Plus sérieusement, il nous faut rappeler que chaque pontife ayant son profil, le pape Grégoire XVI, de 1831 à 1846, fut « un technophobe hostile à la construction de la ligne de chemin de fer dans les états pontificaux pour ne pas ruiner les conducteurs de diligence » : un décret annulé par le successeur Léon XIII dès 1879 qui trouvait dans ces inventions techniques une manière pour l’homme de se faire l’adjuvant de Dieu en participant à la création.
Bien d’autres scientifiques, électroniciens, physiciens et chercheurs emboiteront ce pas pour conjuguer au fil du siècle suivant la découverte et le progrès de ces techniques au service de l’humanité de son temps !

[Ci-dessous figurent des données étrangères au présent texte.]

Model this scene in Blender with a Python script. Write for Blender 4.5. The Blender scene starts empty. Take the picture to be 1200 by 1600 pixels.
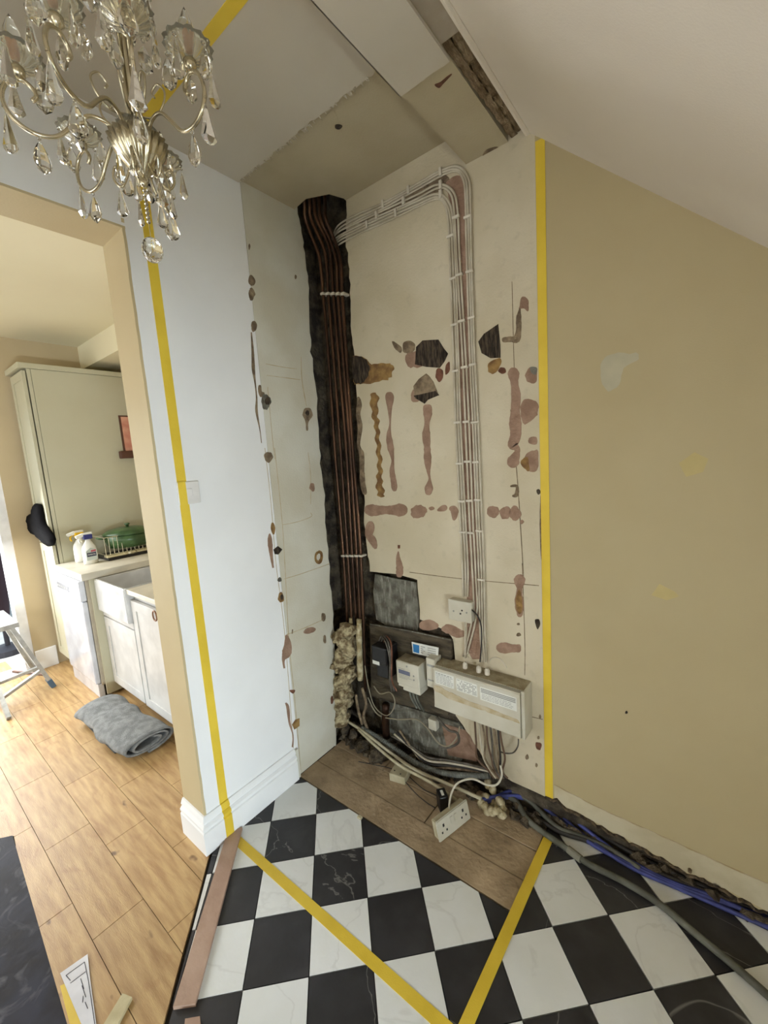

4 – La Fête des Lumières à Lyon

Or, les catholiques n’ont jamais été hostiles aux inventions « lumineuses » comme en témoigne la Fête des Lumières célébrée à Lyon le 8 décembre pour l’Immaculée Conception. Si l’origine de cette belle tradition remonte au vœu des échevins de la cité invoquant l’intercession de la Vierge lors d’une épidémie de peste en 1643 et donnant lieu à une procession le 8 septembre (fête de la Nativité de la mère de Dieu), c’est à l’année 1852, lors de l’inauguration d’une statue de la Vierge sur le clocher de la chapelle de Fourvière (que remplacera la basilique), cérémonie retardée au 8 décembre à cause d’une crue de la Saône, et encore d’une semaine à cause d’un violent orage, que remonte la coutume d’éclairer les fenêtres et d’allumer (à l’époque) des feux d’artifices ou de Bengale. Chacun a pu voir le passage de la cire, des bougies primitives et des éclairages sommaires les plus anciens à l’électricité, jusqu’au laser qui illumine et valorise désormais les édifices historiques de la cité, nouveautés encouragées depuis la municipalité de Michel Noir en 1989 : la noria des éclairagistes, des ingénieurs de l’image, des scénographes, prêtent leur imaginaire aux créations les plus insolites, attirant chaque année, à la tombée du jour, des millions de visiteurs en quête de beauté et d’expressions plastiques révélées grâce l’électricité dans l’essaim obscur de la nuit.